Goal:
Reproduce the data exactly and drop any pictures it holds.
-- Begin Data lines --
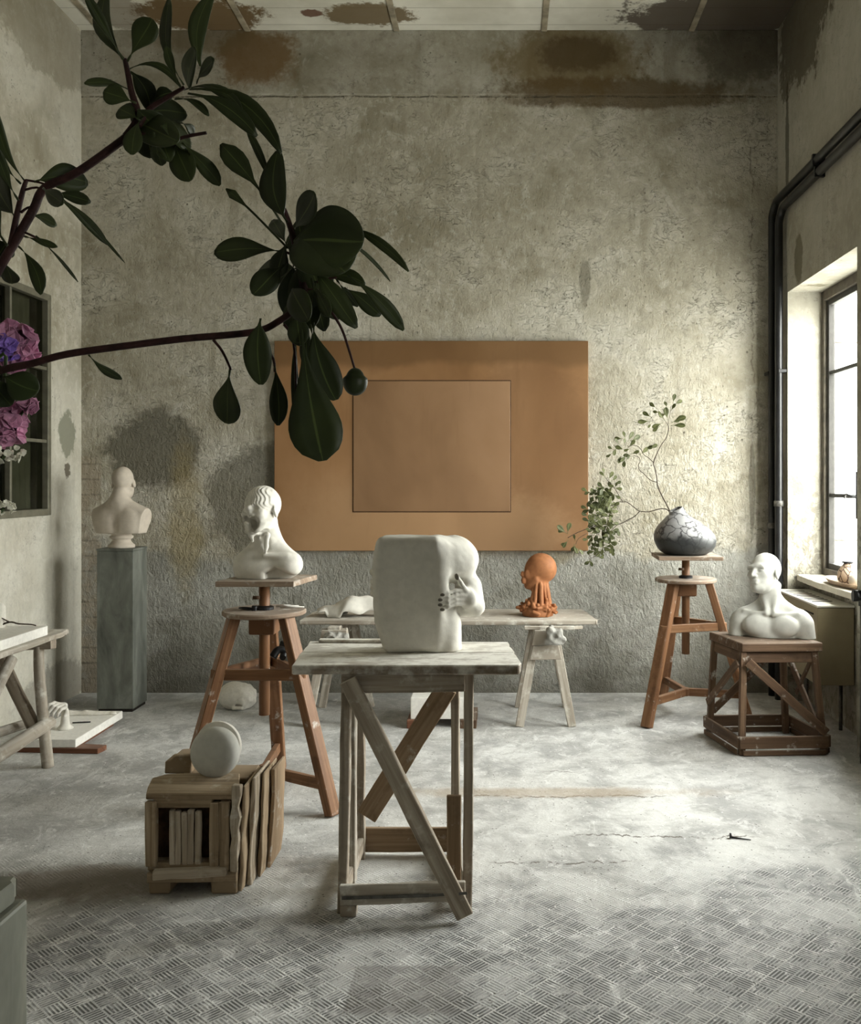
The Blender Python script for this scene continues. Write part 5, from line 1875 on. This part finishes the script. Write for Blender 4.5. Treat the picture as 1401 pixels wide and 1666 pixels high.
# the two showpiece leaves: the broad one seen from above and the long pendant one
add_leaf(f1, P(478, 392, 1.16), P(590, 392, 1.13), 118 * 1.15 / F, Vector((-.1, -1, .25)), 0.0, wide=.5, petiole=.02, cup=.1)
add_leaf(f1, P(497, 372, 1.17), P(560, 440, 1.12), 112 * 1.15 / F, Vector((.15, -1, .2)), 0.02, wide=.5, petiole=.02, cup=.1)
add_leaf(f1, P(490, 505, 1.16), P(524, 748, 1.12), 86 * 1.14 / F, Vector((.12, -1, -.05)), 0.02, wide=.77, petiole=.1, cup=.10)
o = link('foliage', f1, M['leaf'], B1)
thick(o, .0012)
bud = bmesh.new()
bmesh.ops.create_uvsphere(bud, u_segments=20, v_segments=14, radius=.0155)
bp = P(578, 621, 1.18)
for v in bud.verts:
    v.co.z *= 1.12
    if v.co.z > 0.006: v.co.x *= .8; v.co.y *= .8
    v.co += bp
tag(link('bud', bud, M['leaf'], B1, True), 'dark round bud')

# upper branch
B2 = thing('leafy_branch', 'upper dark branch climbing to the ceiling corner with long slender leaves', 'branch', mouth, 'dark leafy branches from the front pedestal')
path = [mouth, mouth + Vector((-.02, -.02, .25))] + P12([(-75, 580), (-30, 490), (8, 421), (30, 384), (55, 340), (73, 306), (131, 277), (214, 217)])
link('stem', tube(smooth_path(path, 5), .0062, .0050, 10), M['trunkred'], B2)
link('twig', tube(smooth_path(P12([(205, 222), (224, 190), (214, 150), (207, 114), (203, 96)]), 5), .005, .0028, 8), M['trunkred'], B2)
link('twig', tube(smooth_path(P12([(225, 205), (244, 177), (270, 160), (300, 142)]), 5), .0042, .0025, 8), M['trunkred'], B2)
link('twig', tube(smooth_path(P12([(262, 236), (300, 223), (336, 216)]), 4), .0024, .002, 7), M['trunkred'], B2)
link('twig', tube(smooth_path(P12([(214, 217), (245, 222), (285, 234)]), 4), .0040, .003, 7), M['trunkred'], B2)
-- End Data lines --
Reply to the task:
The Blender Python script for this scene continues. Write part 5, from line 1875 on. This part finishes the script. Write for Blender 4.5. Treat the picture as 1401 pixels wide and 1666 pixels high.
# the two showpiece leaves: the broad one seen from above and the long pendant one
add_leaf(f1, P(478, 392, 1.16), P(590, 392, 1.13), 118 * 1.15 / F, Vector((-.1, -1, .25)), 0.0, wide=.5, petiole=.02, cup=.1)
add_leaf(f1, P(497, 372, 1.17), P(560, 440, 1.12), 112 * 1.15 / F, Vector((.15, -1, .2)), 0.02, wide=.5, petiole=.02, cup=.1)
add_leaf(f1, P(490, 505, 1.16), P(524, 748, 1.12), 86 * 1.14 / F, Vector((.12, -1, -.05)), 0.02, wide=.77, petiole=.1, cup=.10)
o = link('foliage', f1, M['leaf'], B1)
thick(o, .0012)
bud = bmesh.new()
bmesh.ops.create_uvsphere(bud, u_segments=20, v_segments=14, radius=.0155)
bp = P(578, 621, 1.18)
for v in bud.verts:
    v.co.z *= 1.12
    if v.co.z > 0.006: v.co.x *= .8; v.co.y *= .8
    v.co += bp
tag(link('bud', bud, M['leaf'], B1, True), 'dark round bud')

# upper branch
B2 = thing('leafy_branch', 'upper dark branch climbing to the ceiling corner with long slender leaves', 'branch', mouth, 'dark leafy branches from the front pedestal')
path = [mouth, mouth + Vector((-.02, -.02, .25))] + P12([(-75, 580), (-30, 490), (8, 421), (30, 384), (55, 340), (73, 306), (131, 277), (214, 217)])
link('stem', tube(smooth_path(path, 5), .0062, .0050, 10), M['trunkred'], B2)
link('twig', tube(smooth_path(P12([(205, 222), (224, 190), (214, 150), (207, 114), (203, 96)]), 5), .005, .0028, 8), M['trunkred'], B2)
link('twig', tube(smooth_path(P12([(225, 205), (244, 177), (270, 160), (300, 142)]), 5), .0042, .0025, 8), M['trunkred'], B2)
link('twig', tube(smooth_path(P12([(262, 236), (300, 223), (336, 216)]), 4), .0024, .002, 7), M['trunkred'], B2)
link('twig', tube(smooth_path(P12([(214, 217), (245, 222), (285, 234)]), 4), .0040, .003, 7), M['trunkred'], B2)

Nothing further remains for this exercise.